Tuesday, September 8, 2020

Time And Intensity Redefine Brand Engagement

Time And Intensity Redefine Brand Engagement

The consumer journey continues to evolve as consumers create—and demand—a more flexible and episodic relationship with the marketplace. Whereas traditional engagement was based on consistency and sustained interaction, engagement now comes in torrents that stop as quickly as they start. The shift to this new nature of relationship, what we call Torrential Engagement, is driven by two key elements: time and intensity.

Time is increasingly scarce and precious for today’s consumer, and many brands are creating solutions that provide instant gratification. The effect is a literal rewiring of our brains—trained by technology to get what we want when we want it. Our preference for brevity has led to a more episodic engagement with content and communication in microbursts. Take media engagement, for example. 72% of adults get their news on-the-go from mobile sources (up from 54% just three years ago) as traditional news outlets innovate by providing more immediate and quickly digestible stories.

Just as technology has created a preference for brief interactions, it’s also affected the intensity of those interactions, creating an “On/Off” style of engagement, or what we call “High/No Intensity,” where consumers are either fully engaged or completely disconnected. It’s this phenomenon that creates the reality where a majority of people say they could not get by without their smartphones, while also wishing they spent more time being disconnected from technology.

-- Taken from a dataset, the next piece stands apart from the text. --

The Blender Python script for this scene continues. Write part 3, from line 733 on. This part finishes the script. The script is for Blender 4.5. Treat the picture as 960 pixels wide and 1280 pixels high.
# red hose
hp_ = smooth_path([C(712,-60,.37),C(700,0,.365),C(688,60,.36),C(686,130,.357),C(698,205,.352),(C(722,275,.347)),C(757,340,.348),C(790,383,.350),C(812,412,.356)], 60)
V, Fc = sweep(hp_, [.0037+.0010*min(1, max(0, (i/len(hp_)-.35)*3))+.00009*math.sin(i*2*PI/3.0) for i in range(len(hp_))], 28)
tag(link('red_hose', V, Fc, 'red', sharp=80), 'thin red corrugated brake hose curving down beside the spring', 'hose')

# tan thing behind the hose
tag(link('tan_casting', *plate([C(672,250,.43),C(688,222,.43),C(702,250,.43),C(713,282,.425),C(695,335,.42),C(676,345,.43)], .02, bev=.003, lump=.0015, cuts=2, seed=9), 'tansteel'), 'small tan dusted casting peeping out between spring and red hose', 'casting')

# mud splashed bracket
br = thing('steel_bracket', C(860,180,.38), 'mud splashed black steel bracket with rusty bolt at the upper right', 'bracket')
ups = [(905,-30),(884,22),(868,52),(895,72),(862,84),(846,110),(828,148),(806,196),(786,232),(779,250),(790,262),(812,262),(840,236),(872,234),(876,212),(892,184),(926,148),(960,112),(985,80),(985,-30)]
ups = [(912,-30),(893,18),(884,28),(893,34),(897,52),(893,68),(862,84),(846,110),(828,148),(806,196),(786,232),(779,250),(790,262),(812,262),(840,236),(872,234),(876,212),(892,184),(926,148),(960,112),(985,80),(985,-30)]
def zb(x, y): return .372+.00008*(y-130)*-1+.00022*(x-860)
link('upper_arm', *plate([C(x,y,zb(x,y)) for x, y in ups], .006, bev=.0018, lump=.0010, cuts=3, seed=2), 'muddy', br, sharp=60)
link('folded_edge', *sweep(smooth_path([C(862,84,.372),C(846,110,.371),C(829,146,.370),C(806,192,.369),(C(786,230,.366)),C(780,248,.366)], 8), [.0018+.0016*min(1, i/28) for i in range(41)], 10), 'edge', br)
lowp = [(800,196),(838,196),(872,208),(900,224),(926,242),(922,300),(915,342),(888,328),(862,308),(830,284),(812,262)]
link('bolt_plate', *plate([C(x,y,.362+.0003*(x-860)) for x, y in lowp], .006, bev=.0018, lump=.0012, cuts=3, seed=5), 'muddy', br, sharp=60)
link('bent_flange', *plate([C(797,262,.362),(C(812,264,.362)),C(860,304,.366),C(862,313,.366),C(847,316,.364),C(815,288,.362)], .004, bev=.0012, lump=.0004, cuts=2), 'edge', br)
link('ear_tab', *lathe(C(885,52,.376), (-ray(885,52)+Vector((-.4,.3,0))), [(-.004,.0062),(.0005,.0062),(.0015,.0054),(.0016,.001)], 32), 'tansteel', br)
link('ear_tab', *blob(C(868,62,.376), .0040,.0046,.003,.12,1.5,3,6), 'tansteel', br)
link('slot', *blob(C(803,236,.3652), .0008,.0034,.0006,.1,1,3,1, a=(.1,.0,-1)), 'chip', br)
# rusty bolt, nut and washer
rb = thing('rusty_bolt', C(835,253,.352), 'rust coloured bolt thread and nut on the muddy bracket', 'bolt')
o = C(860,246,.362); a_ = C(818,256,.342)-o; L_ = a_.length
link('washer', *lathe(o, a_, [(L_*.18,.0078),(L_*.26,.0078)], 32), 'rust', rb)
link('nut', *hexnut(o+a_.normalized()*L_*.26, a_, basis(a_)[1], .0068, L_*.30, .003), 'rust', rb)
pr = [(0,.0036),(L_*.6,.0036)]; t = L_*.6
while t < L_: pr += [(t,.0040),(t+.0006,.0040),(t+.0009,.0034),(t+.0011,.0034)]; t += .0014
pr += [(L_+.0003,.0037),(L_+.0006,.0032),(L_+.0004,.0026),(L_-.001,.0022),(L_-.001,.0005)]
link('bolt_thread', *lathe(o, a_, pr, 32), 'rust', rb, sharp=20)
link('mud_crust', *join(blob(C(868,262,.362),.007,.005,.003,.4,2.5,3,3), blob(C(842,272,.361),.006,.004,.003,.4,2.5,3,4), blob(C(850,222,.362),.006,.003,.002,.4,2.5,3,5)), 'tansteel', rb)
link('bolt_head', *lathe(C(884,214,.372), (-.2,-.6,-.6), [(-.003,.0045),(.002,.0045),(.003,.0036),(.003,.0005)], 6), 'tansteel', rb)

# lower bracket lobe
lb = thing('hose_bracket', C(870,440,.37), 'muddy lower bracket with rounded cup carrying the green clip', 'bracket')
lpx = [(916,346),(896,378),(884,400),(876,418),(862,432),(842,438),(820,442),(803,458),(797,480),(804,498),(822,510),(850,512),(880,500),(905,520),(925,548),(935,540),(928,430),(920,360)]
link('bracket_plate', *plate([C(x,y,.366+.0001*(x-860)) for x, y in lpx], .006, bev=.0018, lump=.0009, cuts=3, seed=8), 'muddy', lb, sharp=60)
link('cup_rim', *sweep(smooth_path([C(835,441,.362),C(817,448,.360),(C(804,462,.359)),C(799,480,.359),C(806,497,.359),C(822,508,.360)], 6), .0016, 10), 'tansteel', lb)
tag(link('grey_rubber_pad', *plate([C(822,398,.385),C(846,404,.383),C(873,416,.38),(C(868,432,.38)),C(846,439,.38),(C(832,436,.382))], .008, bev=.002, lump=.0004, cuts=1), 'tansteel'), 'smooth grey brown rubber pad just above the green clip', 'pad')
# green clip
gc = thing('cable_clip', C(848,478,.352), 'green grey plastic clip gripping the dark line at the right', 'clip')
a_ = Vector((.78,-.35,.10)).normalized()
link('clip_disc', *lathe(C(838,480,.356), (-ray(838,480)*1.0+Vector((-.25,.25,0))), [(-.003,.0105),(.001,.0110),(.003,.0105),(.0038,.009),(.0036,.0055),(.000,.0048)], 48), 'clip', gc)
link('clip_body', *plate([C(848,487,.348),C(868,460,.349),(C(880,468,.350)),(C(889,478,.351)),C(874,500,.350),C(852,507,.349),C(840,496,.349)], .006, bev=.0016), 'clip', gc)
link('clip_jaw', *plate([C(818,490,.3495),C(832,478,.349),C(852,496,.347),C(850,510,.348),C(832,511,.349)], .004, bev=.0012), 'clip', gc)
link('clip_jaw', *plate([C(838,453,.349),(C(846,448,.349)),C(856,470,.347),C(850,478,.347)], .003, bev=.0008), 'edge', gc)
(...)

There are two key ways businesses can connect with consumers who prefer Torrential Engagement. The first strategy is to reflect the new shape of engagement, by matching rewards to these High/No Intensity contours, rewarding consumers not just for the longevity, but the intensity of their engagement. Starbucks took this approach when it offered anyone the chance to immediately achieve gold status, simply by making a single purchase in a short timeframe—rewarding intense engagement in a select period of time.

The second strategy is to reframe disengagement from something negative to a new, positive opportunity for engagement. The Amazon Dash Button is built for optimizing low-level engagement, which makes the purchase process so light-touch—so disengaging—that it encourages consumers go on autopilot. By allowing consumers go on standby rather than completely power down, this strategy can prevent complete disengagement and open up new opportunities. Both of these strategies take advantage of the fact that the traditional notion of engagement has changed. Brands who are willing to rethink how they view and measure consumer engagement today will be poised for success in the future.